A volte, però, non si riesce a definire modelli generativi efficaci. Questa difficoltà dipende dalla natura del fenomeno da apprendere. I fenomeni «non stazionari», in cui i parametri della distribuzione di probabilità da apprendere variano nel tempo, sono difficili da modellare; quelli «non parametrici», dove la distribuzione di probabilità dei valori non può essere descritta con una formula chiusa sintetica, lo sono ancora di più. I questi casi, gli esempi prodotti dal modello generativo possono non riflettere la correttamente la variabilità del fenomeno, o addirittura collassare a pochi valori tutti uguali, inutilizzabili per addestrare il modello di previsione.

L’idea alla base del successo dell’applicazione dei modelli generativi alle previsioni meteo

L’idea che ha portato a questo successo è semplice: invece di definire un modello generativo per un fenomeno statisticamente “difficile” – ovvero con distribuzione non parametrica, come le coppie stato atmosferico-condizione metereologica, i ricercatori DeepMind hanno provato a generare coppie (o meglio, sequenze) di stati atmosferici rappresentati attraverso gli echi dei meteo-radar. Il loro modello generativo produce brevi «filmati radar» che associano stati atmosferici (rappresentati come echi radar) futuri a stati passati. La distribuzione di queste coppie è approssimabile da una distribuzione parametrica multi-gaussiana e quindi si presta a essere appresa da una rete GAN. Resta la difficoltà di associare allo stato previsto una condizione macroscopica come la pioggia, che può essere però affrontata avvalendosi delle tecniche di scoring da sempre usate per i simulatori.

L’utilizzo dei modelli generativi invece dei classici simulatori usati per la previsione numerica del tempo (Numerical Weather Prediction o NWP) ha un grande vantaggio: sposta il carico computazionale dal momento della previsione (come avviene con i simulatori) al momento dell’addestramento del modello generativo, che può essere fatto in un altro momento. Questo garantisce la sostenibilità, anche energetica, dell’adozione del nowcasting metereologico su larga scala.

Le prospettive del nowcasting in un mondo assetato

È difficile esagerare le prospettive che il nowcasting generalizzato può offrire in un mondo sempre più assetato come il nostro. L’acqua è una risorsa preziosa e, quando scarseggia, è essenziale monitorare e prevedere il verificarsi attuale e futuro di nubi che possono essere stimolate a rilasciare precipitazioni.

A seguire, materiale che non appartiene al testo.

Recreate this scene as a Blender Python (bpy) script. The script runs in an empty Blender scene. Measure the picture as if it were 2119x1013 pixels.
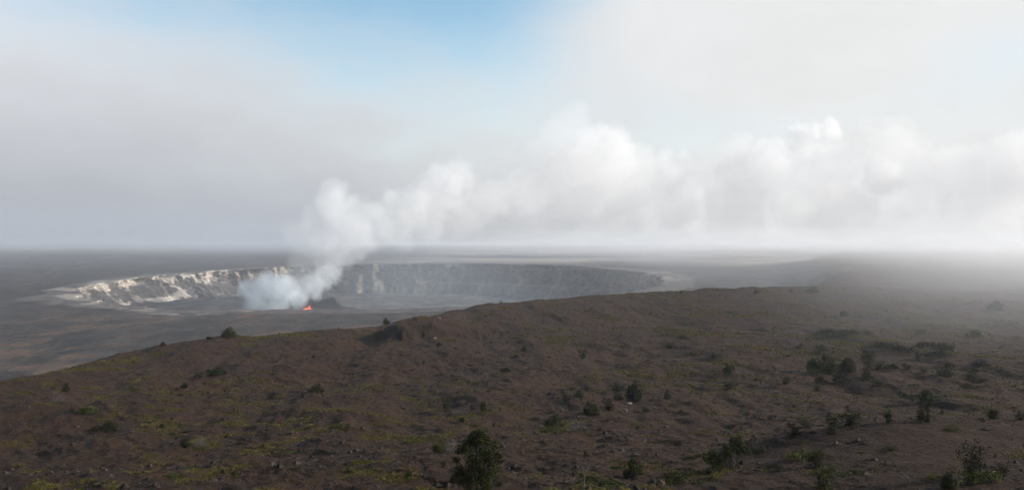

Nonostante decenni di tentativi, e nonostante i risultati incoraggianti degli esperimenti di laboratorio e dei modelli numerici, la prova che l’inseminazione delle nuvole possa generare precipitazioni aggiuntive è tutt’altro che conclusiva. I recenti sviluppi nella modellazione numerica hanno portato alla diffusione di tecniche per guidare l’azione di inserimento di materiale di semina in prossimità delle nuvole.

Il programma di ricerca degli Emirati Arabi Uniti per il miglioramento della pioggia (UAEREP) è un’iniziativa di ricerca internazionale progettata per far progredire la scienza e la tecnologia in questo ambito. Alla Khalifa University di Abu Dhabi, usiamo l’approccio generativo per migliorare significativamente non solo la previsione delle precipitazioni, ma anche la previsione dell’accumulo di nubi «seminabili».

La copertura dei satelliti offre oggi nuove opportunità per l’analisi congiunta degli echi meteo-radar terrestri e delle immagini satellitari. Saranno necessari ulteriori progressi nello sviluppo di modelli generativi multispettrali, ma la prospettiva di un mondo dove il tempo sia previsto e controllato in modo capillare sembra sempre più vicina.